La Croix
24 avril 1991 · Didier Méreuze
Entre Beckett et Vermot
Coup d'éclat d'une jeune compagnie dans une ancienne matelasserie
Au rayon des auteurs scandaleusement ignorés (mais toujours bien vivants), Roland Dubillard occupe une première place. Hormis ses Diablogues qui font toujours les beaux jours du café-théatre, on ne le joue plus guère. Le dernier metteur en scène à avoir ressorti l'une de ses grandes pièces de l'oubli est Roger Planchon, au TNP, avec Où boivent les vaches. C'était il y a une dizaine d'années...
Aujourd'hui, c'est une toute jeune compagnie de six mois d'existence à peine — la Compagnie Suzanne M — qui le remet heureusement à l'honneur avec La Maison d'os, qui n'avait plus été jouée depuis 1962. Une pièce folle pour un spectacle insensé qui, s'il ne mène pas de la cave au grenier, transporte (au sens premier du terme) le spectateur d'un étage à l'autre d'une ancienne matelasserie de banlieue, squattée pour l'occasion.
Fausses trappes et vrais pièges, rideaux coulissants et escaliers aux rambardes de fer, éclairages savants et effets de lumières à travers les carreaux qui pavent le sol ou le plafond... Avec une rare maîtrise de l'espace et de ses contraintes, éric Vigner rend à cette histoire d'un vieux maître à l'agonie sous les regards d'une armée de serviteurs qui se moquent bien de lui toute sa verve incongrue et sa force de provocation originelle.
On rit, on s'inquiète, on se perd dans l'espace littéralement "habité" par la mise en scène et le jeu des acteurs qui, à vingt sur le plateau pour une trentaine de rôles, jouent toujours juste dans le cocktail détonant d'un ahurissement feint et d'une naïve évidence à l'écoute exclusive du texte.
Toute la réussite du spectacle tient là.
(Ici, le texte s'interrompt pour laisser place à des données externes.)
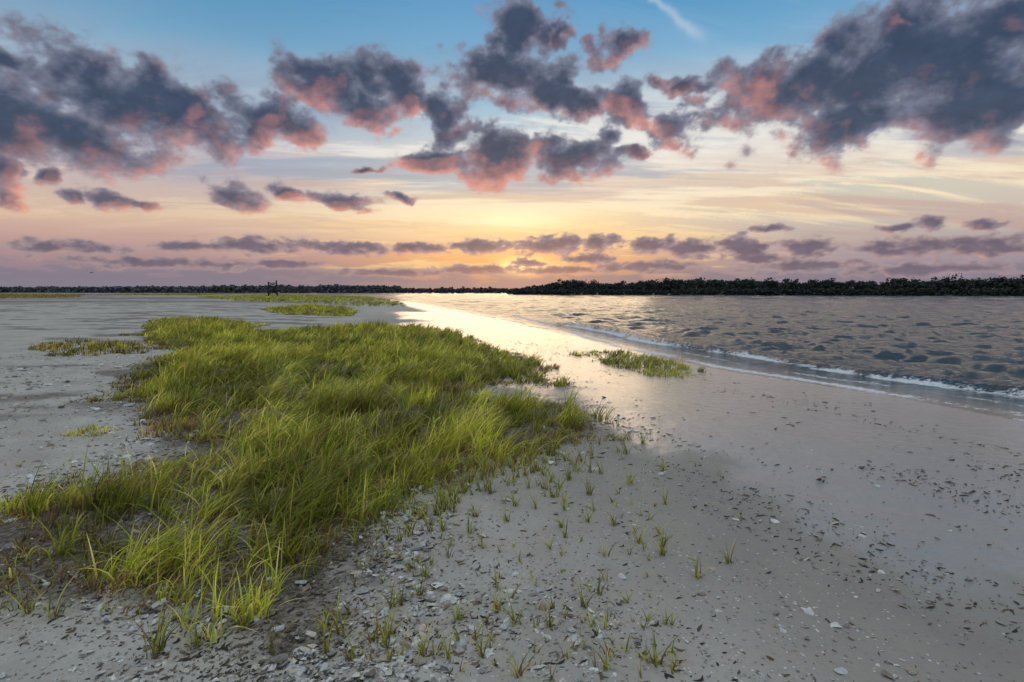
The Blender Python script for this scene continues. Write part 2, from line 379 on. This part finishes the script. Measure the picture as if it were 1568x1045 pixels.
# water
thw=np.concatenate([np.arange(-16,50,.14),np.arange(50,344,3.0)])*math.pi/180
rw=np.exp(np.arange(math.log(5.0),math.log(400),.0065));rw=np.concatenate([rw,np.exp(np.arange(math.log(402),math.log(5600),.04))])
x,y,Fq,nt=polar(rw,thw)
dd=sdist(x,y);r=np.hypot(x,y)
e=2.9+(fbm(y*.12,x*0+3,2,70)-.5)*1.5
s_=dd+e
ridge=np.where(s_>0,np.exp(-(s_/.20)**2),np.exp(-(s_/.6)**2))*.32*(.65+.35*np.sin(y*.22+1.0))*(1-sstep(30,60,r))
lines=(np.exp(-((dd+e*2.4)/.5)**2)*.12)*(1-sstep(30,60,r))
ca,sa=math.cos(.35),math.sin(.35)
xr=x*ca+y*sa;yr=-x*sa+y*ca
chop=0
for lam,amp_,sd in ((.45,.07,9),(.8,.14,1),(1.4,.22,2),(2.8,.30,3),(6.5,.40,4),(14,.60,5),(28,.9,6)):
    n_=1-np.abs(2*vn(xr/lam*.7+vn(xr/lam*.3,yr/lam*.3,sd+60)*1.2,yr/lam*1.25,sd+50)-1)
    n_=n_*.45+.55*vn(xr/lam*1.5,yr/lam*2.3,sd+70)
    fade=(1-sstep(lam*35,lam*75,r))*(sstep(lam*6,lam*18,r) if lam>2.5 else 1)
    chop=chop+(n_-.5)*amp_*fade
chop=chop*sstep(.8,7,-dd)
z=.004+ridge+lines+chop
z=np.where(dd>4,-.05-.04*(dd-4),z);z=np.maximum(z,-8)
z=np.where(dd>0, np.where(dd>4,z,.004-.012*dd),z)
bn=(fbm(y*.3,x*.3,3,72)-.5)
def band(c,w,a): return np.exp(-((dd-c-bn*1.2)/w)**2)*a
foam=np.maximum.reduce([band(-.35,.28,.9),band(-1.3,.22,.6),np.exp(-((s_-.40)/.30)**2)*1.0,band(.2,.15,.6)])
foam=foam*(.45+.55*sstep(.35,.60,fbm(y*.8,x*.8,3,73)))
foam=np.where(r>80,foam*.5,foam)
calm=1-sstep(.2,2.6,-dd)
V=np.stack([x,y,z],-1)
mkmesh('sea_water',V,Fq,mW,attrs=dict(foam=foam,calm=calm))

# ---------------- grass
def grass(name,pos,hgt,wid,lean,bend,cb_,ct,K=5,parent=None):
    n=len(pos);tt=np.linspace(0,1,K+1)[None,:]
    ld=np.stack([np.cos(lean),np.sin(lean)],-1)
    up=hgt[:,None]*(tt-.42*bend[:,None]*tt**2.2)
    out_=hgt[:,None]*bend[:,None]*tt**1.9+hgt[:,None]*.08*tt
    cx=pos[:,0:1]+ld[:,0:1]*out_;cy=pos[:,1:2]+ld[:,1:2]*out_;cz=pos[:,2:3]-.01+up
    wa=rng.uniform(0,math.pi,n);ww=wid[:,None]*np.clip(1.02-tt,0.02,1)**.75*.5
    tw=wa[:,None]+tt*rng.uniform(-.9,.9,n)[:,None]
    dx=np.cos(tw)*ww;dy=np.sin(tw)*ww
    A=np.stack([cx-dx,cy-dy,cz],-1);B=np.stack([cx+dx,cy+dy,cz],-1)
    V=np.stack([A,B],2)
    idx=np.arange(n)[:,None]*(2*(K+1))+np.arange(K)[None,:]*2
    Fq=np.stack([idx,idx+1,idx+3,idx+2],-1)
    m=(tt[...,None]**.8)
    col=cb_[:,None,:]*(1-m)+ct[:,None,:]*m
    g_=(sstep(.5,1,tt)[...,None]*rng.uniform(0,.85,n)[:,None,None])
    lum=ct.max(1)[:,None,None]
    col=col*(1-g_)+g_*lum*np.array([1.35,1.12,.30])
    col=np.repeat(col[:,:,None,:],2,2)
    return mkmesh(name,V,Fq,mG,col=col,parent=parent)
def colors(n,dead,seedmix=None,yellow=.5):
    g1=np.array([.11,.21,.03]);g2=np.array([.55,.61,.06]);g3=np.array([.80,.74,.24])
    br=np.array([.32,.20,.10]);dk=np.array([.11,.075,.04])
    u=rng.random(n)[:,None]
    if seedmix is not None: u=np.clip(u*.65+seedmix[:,None]*.60,0,1)
    ct=g1*(1-u)+g2*u
    y=(rng.random(n)<.24*yellow*2)[:,None];ct=np.where(y,g3,ct)
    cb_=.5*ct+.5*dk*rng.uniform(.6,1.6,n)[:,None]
    dm=(rng.random(n)<dead)[:,None]
    ct=np.where(dm,br*rng.uniform(.5,1.7,n)[:,None],ct);cb_=np.where(dm,br*.5,cb_)
    return cb_,ct
def scatter(P,dens,seed,feather=.3,thr=.3,nscale=1.2):
    lo=P.min(0);hi=P.max(0)
    N=int((hi[0]-lo[0])*(hi[1]-lo[1])*dens)
    x=rng.uniform(lo[0],hi[0],N);y=rng.uniform(lo[1],hi[1],N)
    e=inpoly(x,y,P)
    nz=fbm(x*nscale,y*nscale,4,seed)
    keep=(e+(nz-.5)*feather*3*np.clip(np.hypot(x,y)/7,.35,1)>0)&(nz>thr+.25*(rng.random(N)-.5))
    return x[keep],y[keep],e[keep],nz[keep]
def tufted(x,y,e,nz,nb,H,name,dead=.1,w=.008,yellow=.5):
    n=len(x);rep=rng.integers(max(1,nb-4),nb+5,n)
    hs=H*(.62+.38*sstep(-.1,.9,e))*(.6+.8*rng.random(n))*(.7+.6*nz)*(.75+.5*sstep(.3,.7,fbm(x*1.1,y*1.1,3,95)))
    tbn=.65+.85*sstep(.3,.7,fbm(x*1.7,y*1.1,3,97))
    X=np.repeat(x,rep);Y=np.repeat(y,rep);hh=np.repeat(hs,rep);tb=np.repeat(rng.uniform(.6,1.4,n)*tbn,rep)
    N=len(X);r=np.hypot(X,Y)
    ra=rng.uniform(0,2*math.pi,N);rr=rng.random(N)**.5*.045*(1+r/18)
    X=X+np.cos(ra)*rr;Y=Y+np.sin(ra)*rr;Zt=terr(X,Y)
    h=hh*rng.uniform(.4,1.15,N)
    wl=rng.random(N)<.76
    wind=fbm(X*.8,Y*.8,2,90)-.5
    lean=np.where(wl,rng.normal(-.15,.55,N)+wind*1.8,ra)
    bend=np.clip(rng.normal(.62,.28,N)+wind*.6,.05,1.2)
    cb_,ct=colors(N,dead,np.clip((fbm(X*.5,Y*.5,3,91)-.3)*2.2,0,1),yellow)
    cb_=cb_*tb[:,None];ct=ct*tb[:,None]
    wd=w*rng.uniform(.6,1.35,N)*(1+np.clip(r-4,0,60)/9)
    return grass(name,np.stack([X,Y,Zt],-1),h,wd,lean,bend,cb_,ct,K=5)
x,y,e,nz=scatter(PM,190,101,.40,.35,1.6)
r=np.hypot(x,y);e=e*np.clip(7/r,1,2.6);fg=fbm(x*3.2,y*3.2,2,109)
nr_=1-sstep(4,7,r)
k=(rng.random(len(x))<np.clip(4.6/r,.14,.9)*(.5+.5*sstep(.2,1.6,e)))&(fg>.39-.07*nr_+(.12-.05*nr_)*(1-sstep(0,1.2,e)))
x,y,e,nz=x[k],y[k],e[k],nz[k]
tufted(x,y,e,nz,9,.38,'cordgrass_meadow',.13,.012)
x,y,e,nz=scatter(PM,160,102,.85,.28)
r=np.hypot(x,y);k=(rng.random(len(x))<np.clip(6/r,.15,1))&((e<.7)|(rng.random(len(x))<.3))
x,y,e,nz=x[k],y[k],e[k],nz[k]
tufted(x,y,e*0,nz,6,.19,'dead_cordgrass_stubble',.75,.009)
for nm,pp,dens,H,dead,thr in [
 ('cordgrass_patch',[(870,540),(960,540),(1040,555),(1080,575),(1000,578),(930,560)],30,.22,.25,.42),
 ('cordgrass_patch',[(300,455),(420,451),(560,455),(610,462),(625,470),(560,471),(500,466),(380,462)],3.2,.55,.1,.2),
 ('cordgrass_patch',[(400,474),(470,468),(545,474),(540,485),(440,483)],10,.36,.15,.3),
 ('cordgrass_patch',[(50,535),(90,522),(220,528),(200,545),(100,548)],26,.26,.6,.40),
 ('cordgrass_patch',[(215,502),(250,490),(330,492),(400,500),(330,512),(240,512)],38,.34,.3,.34),
 ('cordgrass_patch',[(95,668),(150,655),(180,662),(140,672)],120,.16,.3,.2),
 ('dune_grass',[(-150,455),(-60,450),(130,451),(120,456),(0,458)],2.2,.6,.8,.2),
 ('dune_grass',[(120,452),(300,450),(420,450),(300,453)],.6,.7,.6,.2),
 ]:
    P=poly_w(pp);x,y,e,nz=scatter(P,dens,len(nm)+len(pp),.5,thr)
    if len(x)>6000: x,y,e,nz=x[:6000],y[:6000],e[:6000],nz[:6000]
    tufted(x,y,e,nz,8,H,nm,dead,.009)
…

Dans cette capacité d'adaptation et d'invention au service d'une écriture rare, qui tient à la fois de Beckett et Vermot, triviale et poétique, drôlatique et trouble dans ses mouvements déstructurants de langage, ses interrogations sur la solitude et la mort, le "dehors" et le "dedans" des maisons et des êtres, les rapports maîtres-esclaves selon Swift mâtiné d'Hegel, les murs qui se fissurent, la nostalie de l'enfance et l'angoisse d'être...
Fidèle à cette réplique de La Maison d'os qu'éric Vigner a choisie pour devise de sa compagnie : "II vaut mieux parler comme on veut que comme il faut." La parole, comme le spectacle, est d'or.